Quilt Square Stands

The world of quilting has so many different skill sets that there really isn’t just one piece that represents all the elements of “quilting.” Aside from the beauty of a full size quilt, the intricate work in each of the small areas called “squares” is really impressive and gives quilters an opportunity to display their work on a smaller scale. While there isn’t standard size for squares, generally they are less than 16 inches square.

There are many ways to display the squares including picture frames and pin boards, one of the more creative is the square stand. This project came to me from one of the members of Princess Lori’s quilting mafia. She wanted a stand to display a seasonal holiday square that matched the design she had purchased some time ago. Using that as a template, it was time to make some sawdust.

Although the first one i made was specifically sized to match the original, the scale and style for both the end pieces and the cross members can be made in any size with (or without) embellishments. For these first few, the uprights are 1-1/2″ wide and tall enough to fit the maker’s square. i took the size of the square and added an extra inch for both height and width for the square to hang without being crowded. The thickness of the uprights should be proportional to the overall size but for these, 1/2″ stock worked well.
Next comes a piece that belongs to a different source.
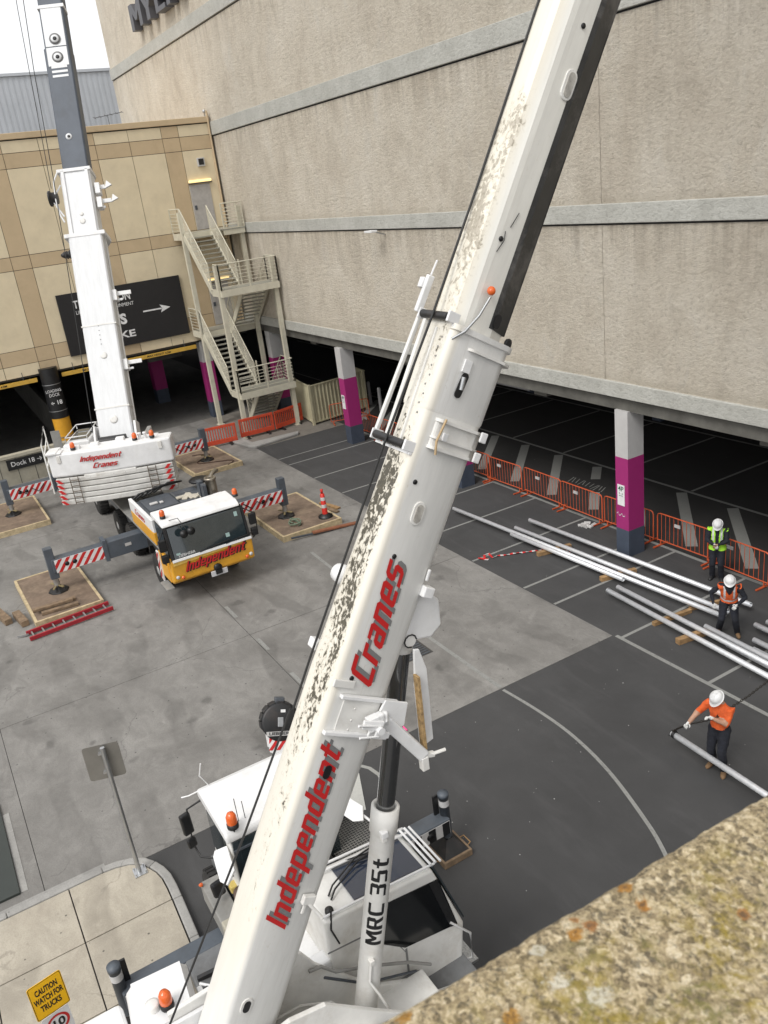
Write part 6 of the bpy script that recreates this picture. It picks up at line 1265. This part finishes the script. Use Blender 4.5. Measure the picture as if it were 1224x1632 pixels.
def ik(a, c, l1, l2, hint):
    a, c = Vector(a), Vector(c); d = c-a; L = min(d.length, (l1+l2)*.995); d.normalize(); c = a+d*L
    x = (l1*l1-l2*l2+L*L)/(2*L); h = sqrt(max(0, l1*l1-x*x)); n = Vector(hint)-d*Vector(hint).dot(d); n.normalize(); return a+d*x+n*h, c
def person(label, loc, rz, pel=.93, lean=0.1, head=.35, turn=0, hands=None, feet=None, vest=None, shirt=None, sleeve=None, boots=None, gloves=(True,True), bare=False, kl=(1,0,0), grip=.5, elbow=((-.5,.6,-.8),(-.5,-.6,-.8))):
    """local frame: +x forward, +y the person's left"""
    t = thing('person', label, 'person', loc, None, rz); W = WM[t.name]
    P = Vector((0,0,pel)); sp = Vector((sin(lean),0,cos(lean)))
    waist = P+sp*.14; chest = P+sp*.34; upc = P+sp*.46; neck = P+sp*.55; hd = neck+Vector((sin(lean*.6+head*.5),0,cos(lean*.6+head*.5)))*.1
    sh = [upc+Vector((0,s*.20,.01)) for s in (1,-1)]; hip = [P+Vector((0,s*.095,-.03)) for s in (1,-1)]
    el, ha = [], []
    for k in (0,1): e, h = ik(sh[k], hands[k], .29, .27, elbow[k]); el.append(e); ha.append(h)
    kn, an = [], []
    for k in (0,1): e, h = ik(hip[k], (feet[k][0], feet[k][1], .09), .45, .45, kl); kn.append(e); an.append(h)
    pc = [([P-sp*.08, P, waist, chest, upc, upc+sp*.05], [(.10,.13),(.145,.172),(.14,.165),(.145,.185),(.115,.175),(.07,.12)]), ([upc, neck, neck+(hd-neck)*.6], [(.07,.08),(.058,.06),(.055,.057)])]
    for k, s in ((0,1),(1,-1)):
        pc.append(([upc+Vector((0,s*.08,0)), sh[k], sh[k].lerp(el[k],.5), el[k]], [(.08,.08),(.082,.082),(.068,.068),(.056,.056)]))
        pc.append(([el[k], el[k].lerp(ha[k],.35), ha[k]], [(.054,.054),(.05,.05),(.033,.033)]))
        pc.append(([P+Vector((0,s*.07,.02)), hip[k], hip[k].lerp(kn[k],.5), kn[k]], [(.12,.10),(.125,.108),(.105,.095),(.08,.08)]))
        pc.append(([kn[k], kn[k].lerp(an[k],.4), an[k], an[k]-Vector((0,0,.02))], [(.08,.08),(.08,.078),(.078,.072),(.075,.07)]))
    vs, fs = body_mesh(pc)
    vs = [v+Vector((noise.noise(v*11+Vector((k_,0,0))) for k_ in (0,7,13)))*.010+Vector((noise.noise(v*26+Vector((k_,3,0))) for k_ in (0,7,13)))*.004 for v in vs]
    M_sh = shirt; mats = [M_sh, M_cloth, M_skin, M_silv]
    body_vs, body_fs = vs, fs; me_b = MB(W); me_b.add(vs, fs, True); body = me_b.build('body', M_sh, t, fix=False)
    for m_ in mats[1:]: body.data.materials.append(m_)
    def sd(c, a, b_):
        d = b_-a; t_ = max(0, min(1, (c-a).dot(d)/d.length_squared)); return (c-(a+d*t_)).length
    for p in body.data.polygons:
        c = p.center; i = 0; h = (c-P).dot(sp); arm = min(min(sd(c, sh[k], el[k]), sd(c, el[k], ha[k])) for k in (0,1)); leg = min(min(sd(c, hip[k], kn[k]), sd(c, kn[k], an[k])) for k in (0,1))
        if (h < .03 or (leg < .13 and h < .12 and leg < arm)) and not (arm < .075 and arm < leg): i = 1
        if (c-neck).dot(sp) > .0 and (c-neck).length < .12: i = 2
        if bare:
            for k in (0,1):
                if sd(c, el[k]+(ha[k]-el[k]).normalized()*.03, ha[k]) < .075 and (c-el[k]).dot((ha[k]-el[k]).normalized()) > .0: i = 2
        p.material_index = i
    # head with face
    hf = head+lean*.35; Rh = Matrix.Rotation(turn,4,'Z') @ Matrix.Rotation(hf,4,'Y'); H = W @ T(*(neck+Vector((sin(lean*.6+head*.5)*.05,0,.045)))) @ Rh
    b = MB(H); rings = []
    for z, rx, ry, ox in ((-.03,.048,.045,.0),(.0,.06,.052,.012),(.03,.082,.062,.02),(.065,.092,.069,.012),(.10,.097,.074,.004),(.135,.096,.075,0),(.165,.088,.07,-.004),(.19,.068,.055,-.006),(.205,.03,.026,-.006)):
        rings.append([(ox+rx*cos(2*pi*k/16), ry*sin(2*pi*k/16), z) for k in range(16)])
    b.loft(rings, True); hdm = b.build('head', M_skin, t)
    MB(H).add([(.10,-.012,.075),(.10,.012,.075),(.094,0,.125),(.122,0,.082)], [(0,1,3),(0,3,2),(1,2,3)]).build('nose', M_skin, hdm, fix=False)
    for s in (1,-1):
        MB(H).lathe([(.0,-.004),(.018,0),(.012,.006),(0,.008)], (.0,s*.076,.09), (0,s,0), 8).build('ear', M_skin, hdm)
        MB(H).lathe([(0,0),(.009,.001),(0,.004)], (.094,s*.03,.118), (1,0,0), 8).build('eye', M_black, hdm)
    MB(H).box(.092,.100,-.024,.024,.045,.052).build('mouth', simple('lip', (.3,.12,.1), .6) if 'lip' not in bpy.data.materials else bpy.data.materials['lip'], hdm)
    MB(H).loft([[(-.012+.1*cos(a)*k_[0], .079*sin(a)*k_[0], k_[1]) for a in [pi*.42+i*pi*1.16/9 for i in range(10)]] for k_ in ((1.0,.03),(1.02,.14))], True, False).build('hair', simple('hair_dark', (.03,.02,.015), .8) if 'hair_dark' not in bpy.data.materials else bpy.data.materials['hair_dark'], hdm)
    # helmet with a brim and peak
    b = MB(H); rings = []
    for z, r_, in ((.115,.132),(.120,.118),(.155,.116),(.19,.104),(.215,.083),(.235,.05),(.242,.015)):
        rings.append([((r_*1.13 if not (z == .115 and cos(2*pi*k/24) > .3) else r_*1.13+.035*cos(2*pi*k/24))*cos(2*pi*k/24), r_*sin(2*pi*k/24), z-(.012*cos(2*pi*k/24) if z == .115 else 0)) for k in range(24)])
    b.loft(rings, True); hm = b.build('helmet', M_hat, t)
    for s in (-.03,0,.03): MB(H).path([(.09,s,.215),(.03,s,.243),(-.04,s,.243),(-.1,s,.21)], .006, 5).build('ridge', M_hat, hm)
    # boots
    for k, s in ((0,1),(1,-1)):
        a = an[k]; yaw = .25*s; B = W @ T(a.x, a.y, 0) @ Matrix.Rotation(yaw,4,'Z')
        b = MB(B); b.loft([[(x, w*cos(q), h*.5+h*.5*sin(q)) for q in [i*2*pi/10 for i in range(10)]] for x, w, h in ((-.09,.02,.06),(-.08,.042,.12),(-.02,.047,.13),(.06,.05,.10),(.13,.05,.075),(.175,.038,.06),(.19,.01,.03))], True); b.tube((0,0,.06),(0,0,.19),.062,12)
        b.build('boot', boots, t)
    # hands: palm and five fingers
    for k, s in ((0,1),(1,-1)):
        d = (ha[k]-el[k]).normalized(); side = Vector((0,s,0)); nrm = d.cross(side).normalized(); side = nrm.cross(d).normalized()
        M_h = M_glove if gloves[k] else M_skin
        w0 = ha[k]; pts = [w0-d*.03, w0+d*.04, w0+d*.075]; vs, fs = skin_mesh(pts, [(0,1),(1,2)], [.034,(.024,.042),(.02,.042)], 1)
        b = MB(W); b.add(vs, fs, True)
        for q in range(4):
            o_ = side*(-.032+q*.021); L_ = (.032,.037,.034,.027)[q]; c0 = w0+d*.06+o_; cur = nrm*(.6*grip)*(-s)
            c1 = c0+(d+cur*.5).normalized()*L_*1.2; c2 = c1+(d*.5+cur*2).normalized()*L_; c3 = c2+(cur*2.2-d*.2*grip).normalized()*L_*.7
            b.path([c0,c1,c2,c3], [.0125,.012,.011,.009], 7)
        c0 = w0+d*.015-side*.03; c1 = c0+(d*.6-side*.9).normalized()*.035; c2 = c1+(d+nrm*(-s)*grip).normalized()*.035; b.path([c0,c1,c2], [.015,.013,.01], 7)
        b.build('glove' if gloves[k] else 'hand', M_h, t)
    # vest or shirt details
    if vest:
        nv = [Vector((0,0,0)) for _ in body_vs]
        for f in body_fs:
            c = sum((body_vs[q] for q in f), Vector())/len(f); n_ = (body_vs[f[1]]-body_vs[f[0]]).cross(body_vs[f[2]]-body_vs[f[0]])
            for q in f: nv[q] += n_
        # orient normals outward by the spine
        fwdv = Vector((cos(lean),0,-sin(lean))); keep = []
        for f in body_fs:
            c = sum((body_vs[q] for q in f), Vector())/len(f); h = (c-P).dot(sp); ax = P+sp*h; 
            
            if (.04 if lean > .3 else -.07) < h < .53 and abs(c.y) < .245 and min(sd(c, sh[q]+(el[q]-sh[q])*.3, el[q]) for q in (0,1)) > .105 and min(sd(c, el[q], ha[q]) for q in (0,1)) > .085 and (c-neck).length > .085:
                fr = (c-P).dot(fwdv)
                if vest[1] and fr > .04 and abs(c.y) < .045: continue
                if not vest[1] and fr > .02 and h > .36 and abs(c.y) < (h-.34)*.6: continue
                keep.append(f)
        vv = []
        for q, p in enumerate(body_vs):
            n_ = nv[q].normalized() if nv[q].length > 1e-9 else Vector(); h = (p-P).dot(sp)
            if n_.dot(p-(P+sp*h)) < 0: n_ = -n_
            vv.append(p+n_*.018)
        v_ = MB(W); v_.add(vv, keep, True); ve = v_.build('vest', vest[0], t, fix=False)
        ve.data.materials.append(M_silv)
        for p in ve.data.polygons:
            h = (p.center-P).dot(sp); yy = abs(p.center.y)
            if .10 < h < .155 or (h > .2 and .08 < yy < .125): p.material_index = 1
    return t, ha, W
p1, _, _ = person('man in a yellow hi-vis vest looking down at a phone by the barriers', (-13.43,16.85,0), radians(-58), .975, .06, .75, 0, [(.27,.03,1.12),(.27,-.06,1.11)], [(.02,.11),(-.02,-.12)], (M_ygrn, True), M_cloth, None, M_bootk, (False, True), grip=.7, elbow=((-.3,.9,-.9),(-.3,-.9,-.9)))
Wp = WM[p1.name]; ph = MB(Wp).box(-.03,.03,-.045,.03,-.006,.006, T(.38,-.02,1.15) @ Matrix.Rotation(-.7,4,'Y')).build('mobile_phone', M_black); tag(ph, 'small black phone held in both hands of the man in the yellow vest', 'phone')
p2, _, _ = person('man in an orange hi-vis vest and white helmet bending forward over the pipes', (-11.5,14.88,0), radians(-52), .88, .42, .35, 0, [(.36,.17,.93),(.22,-.33,.86)], [(.10,.20),(-.02,-.20)], (M_orng, False), M_cloth, None, M_boot, (True, True), grip=.4, kl=(1,0,.1), elbow=((-.6,.8,.2),(-.6,-.9,.3)))
p3, h3, W3 = person('man in an orange shirt and white helmet pulling a chain', (-8.46,10.82,0), radians(-72), .975, .05, .7, -.35, [(.27,-.04,1.30),(.30,-.46,1.06)], [(.05,.12),(-.08,-.14)], None, M_orng, None, M_boot, (True, True), bare=True, grip=1.0, elbow=((-.4,.8,-.7),(-.2,-.7,-.8)))
# chain
hl, hr_ = W3 @ h3[0], W3 @ h3[1]
cps = [Vector((-9.40,10.66,.40)), Vector((-9.2,10.6,.62)), hr_+Vector((.02,0,-.02)), hl+Vector((.02,0,0)), Vector((-8.36,11.45,1.40)), Vector((-8.35,12.0,1.5)), Vector((-8.35,13.0,1.6)), Vector((-8.4,14.6,.3))]
ch = thing('lifting_chain', 'dark lifting chain held in the gloved hands of the man in the orange shirt', 'chain', tuple(cps[0]))
b = MB(); k = 0
for a, c in zip(cps, cps[1:]):
    n_ = max(1, int((c-a).length/.05)); d = (c-a).normalized()
    for i in range(n_):
        q = a.lerp(c, (i+.5)/n_); s_ = d.orthogonal().normalized(); 
        if k % 2: s_ = d.cross(s_)
        k += 1; L_ = .034; pts = [q+d*(L_*cos(w_))+s_*(.018*sin(w_)) for w_ in [j*pi/3 for j in range(7)]]; b.path(pts, .009, 4, False)
b.build('links', simple('chain_steel', (.03,.025,.02), .6, .3), ch, kind='stuff')
MB().path([(-9.44,10.6,.3),(-9.42,10.66,.42),(-9.36,10.72,.4),(-9.36,10.72,.28)], .014, 6).lathe([(.075,-.03),(.075,.03)], (-9.36,10.66,.34), (1,0,0), 12).build('choker_hook', M_hbk, ch)
MB().box(-13.45,-13.15,6.82,6.95,.012,.04).build('x', M_mag) if False else None
tag(MB().box(-13.42,-13.22,6.8,6.92,.01,.05).build('pink_marker', simple('pink', (.8,.1,.3), .6), bevel=.01), 'small pink strip lying at the edge of the concrete behind the lift cylinder', 'marker')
For end pieces, start with extra length to allow for cutting hole in half to make arches.

To make construction a bit easier, I added an additional measure of stock to the finished length dimension to allow me to use a Forstner bit to cut the arch on the bottom. So, for a 12″ finished size, I started with 13″ stock, cut a 1″ hole measured 1/2″ up from the bottom edge. Make sure to use painters tape on the backside of the stock to reduce tear-out. After cutting the bottom hole, a pass on the table saw to cut the hole in half gives a perfect arch with clean cut edges. I used a stop block on the saw miter gauge to ensure both pieces were of exact equal length.

I then used double sided tape to hold both end pieces together and a vertical sander to round the arcs on the tops so they both match. After separating the now rough sized pieces, I traced in the hearts. I tried two different techniques to cut the hearts: drill two holes corresponding to the top arches of the heart and then connect them using a chisel; drill a pilot hole and cut the heart freehand on a router with a 1/8″ straight bit or a up cut spiral bit. The spiral is a little slower but offers more control. The drill method gives better results for the top of the heart but the router method is both easier and faster. Just use a chisel to cut the bottom of the heart. The second method requires a steady hand and will probably need some filing and sanding to smooth out the edges. The second method can also be used to cut other shapes if you don’t want to make a heart.

After cutting the hearts, I used an ogee bit to shape both sides of the end pieces. If you have nice stock wood, this adds some detail to the piece. If you’re using something like poplar or pine, I don’t recommend you route the edges as this will increase the end-grain exposure and potential for blotchy edges when you add the finish.

When all the cutting and shaping is complete, mark and drill your holes for the dowel rods. I used 3/4″ from the top and bottom for my sizing, drilling the holes half the thickness of my stock. The dowels are then 1/2″ oversize length for the finished width of the piece; to get a 12″ wide inside dimension, cut the dowels to 12-1/2″.

I sanded everything, including the dowels, to 220 and then applied stain if desired. Finish out all the pieces before assembly to ensure everything is even. If you assemble first, you’ll probably get finish buildup where the dowels connect. Use a finish that doesn’t bleed. I don’t recommend wax or long drying oil as it may transfer to the display piece. I used an oil varnish or a poly-split to seal the wood. Shellac would be good also.

Once everything is finished, clean out the holes in the end-pieces and rough up the ends of the dowels to promote glue adhesion. I used 5 min epoxy on these as it usually cuts through finish residue and creates a strong bond.

I’ll be adding more pictures as I make different designs and stock. No pictures of the a set made from cherry that was finished with tung oil. Really nice wood but since no pictures, it didn’t happen.